Mission
The Poetry Society of America’s mission is to build a larger and more diverse audience for poetry, to encourage a deeper appreciation of the vitality and breadth of poetry in the cultural conversation, to support poets through an array of programs and awards, and to place poetry at the crossroads of American life.
Over A Century
October 10, 1910
First formal meeting of the Poetry Society of America held in New York at the National Arts Club. Forty of the country's leading poets and writers enroll as charter members.
1911
Ezra Pound attends a meeting on the eve of his journey to England.
1913
W.B. Yeats appears before the Society meeting and chants "The Dream of Wandering Aengus" to an enthralled audience.
March, 1915
Amy Lowell expounds her ideas on imagism before the Society.
1918
Board President Edward J. Wheeler finds a New York City patron of art who donates $500 to establish the Pulitzer Prize in Poetry.
1922
Edwin Arlington Robinson wins the PSA $500 Annual Book Award for his Collected Poems.
1925
Countee Cullen is the recipient of the Witter Bynner Undergraduate Award. Langston Hughes wins the following year.
1929
The PSA Shelley Memorial Award is established. The first winner is Conrad Aiken.
1938
Padraic Colum is elected President of the Board of Governors.
1940
Robert Frost is announced as the Honorary President of the Society. Marianne Moore wins the Shelley Memorial Award.
1943
The Gold Medal is awarded to Edna St. Vincent Millay.
1944
E. E. Cummings is the recipient of the Shelley Memorial Award.
1951
Wallace Stevens receives the Gold Medal.
1952
Elizabeth Bishop wins the Shelley Memorial Award.
1957
Richard Wilbur is the recipient of the PSA Millay Award.

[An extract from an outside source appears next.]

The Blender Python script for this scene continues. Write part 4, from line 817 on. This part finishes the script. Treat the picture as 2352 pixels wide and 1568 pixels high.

Randall Jarrell appears before the Society at the annual dinner.
1961
Theodore Roethke wins the Shelley Memorial Award.
1968
Jean Garrigue wins the PSA Melville Cane award for her New and Selected Poems.
1975
Gwendolyn Brooks wins the Shelley Memorial Award.
1985
William Matthews is elected President of the Board of Governors. Robert Pinsky is the recipient of the William Carlos Williams Award.
1992
Molly Peacock, Board President, and Elise Paschen, Executive Director, inspired by the London program, Poems on the Underground, establish a similar program in New York City, Poetry in Motion®.
1999
Hettie Jones wins the Norma Farber First Book Award.
2001
William Louis-Dreyfus is elected President of the Board of Governors. Alice Quinn is appointed Executive Director. Sonia Sanchez is awarded the Frost Medal.
November, 2001
"In a Time of Crisis," a reading of poems at Cooper Union following the September 11th attacks, draws an audience of 900 and is featured in The New York Times.
2002
The PSA Chapbook Fellowship Program is established.
2003
The biennial PSA Festival of New American Poets is established. Lawrence Ferlinghetti is the Frost Medalist.
2005
The PSA's 95th anniversary dinner at the Pierre Hotel features the living U. S. Poets Laureate.
2007
Ruth Kaplan is elected President of the Board of Governors.
2008
Michael S. Harper receives the Frost Medal.
2010
Lucille Clifton is chosen as the PSA's Centennial Frost Medalist.
2016
Kimiko Hahn is elected President of the Board of Governors.
2017
Launched the inaugural Four Quartets Prize for a unified and complete sequence of poems with a prize of $20,000.
2018
Introduced the Anna Rabinowitz Prize for interdisciplinary work. Partnered with Citymeals on "Poems on Wheels" which delivers poems to the elderly.
2019
PSA honors Paul Simon for his influential and iconic songwriting and Alice Quinn for holding poetry aloft throughout her remarkable career as Executive Director of the PSA.